食品偽装や都知事の事件をみると ビジネス倫理を掘り下げて研究していた昔のことを思い出す。もう10数年前の話だが ニューヨーク・タイムズ日曜版に連載されていた人気コラム「Do the Right Thing(正しいことを成せ)」が一冊の本(「the Right Thing」)になった。私はぜひこれを日本語出版したいと思い この翻訳出版をダイヤモンド社に持ちかけたのだ。この本はその後 邦訳「正しいこと」として出版され その中のコラムの一つは日本の某ロースクールの受験問題としても採用された。私はその後 専門雑誌「金融財政事情」で約半年間コラムをもち 日本語版「正しいこと」を執筆することにもなった。ちょうど三菱自動車のクレーム隠しが問題になった時期である。

ビジネス倫理の場合「良いことをしなさい。悪いことをしてはダメ」という一般の道徳倫理と比べると多少複雑になる。ビジネスでは努力し競争して稼がねばならないという競争行為が前提になるからだ。分け与えるだけではもちろんのこと じっとして悪いことをしないだけでは稼げないのだ。

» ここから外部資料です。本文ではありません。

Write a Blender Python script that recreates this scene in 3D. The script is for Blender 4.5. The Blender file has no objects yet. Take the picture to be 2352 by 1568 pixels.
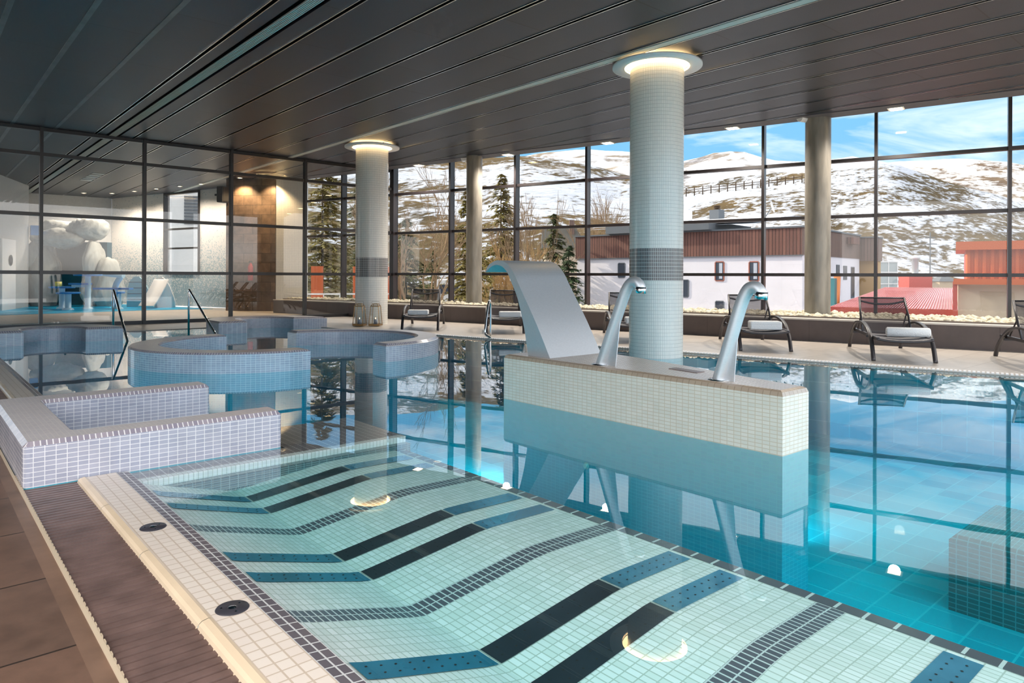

例えば 独身者同士の社内恋愛は許されるのか?別に不倫ではないし悪いことをしていないのだからよいではないか 何の問題があるのかという意見もある。しかしこれが上司と部下の関係であれば 両者の間に決して「えこひいき的な関係」が生まれないと言い切れるだろうか。同僚の間であっても 特別の便宜を図ることなど決してないと言い切れるだろうか。

例えば 年末に職場でクリスマスパーティをやり 新年に部下を連れ立って神社参拝に行く。これは許されることのか?信仰心の深い部下がいればどうだろうか?あなたの会社が多国籍企業で 部下に敬虔なカソリック教徒やイスラム教徒がいればどうだろうか?

なかなか難しい問題だが それでも原則はシンプルだ。私の場合「今の自分の行為が公になった時に 例えば新聞に大きく報道された時に それでも堂々とした態度で子供や孫に接することができるだろうか?」と自分に問うことにしている。イエスならばそれはおそらく正しいことだと言える。逆に言えば 自分の行為が公になった時に まともな記者会見さえ開けないような都知事はそれだけで正しいことをやれていない。太陽の光は最高の消毒剤だ。陽にあてなければいつか腐っていく。

一年の終わりにこういうことを考えるのも悪くない。皆さま良いお年を。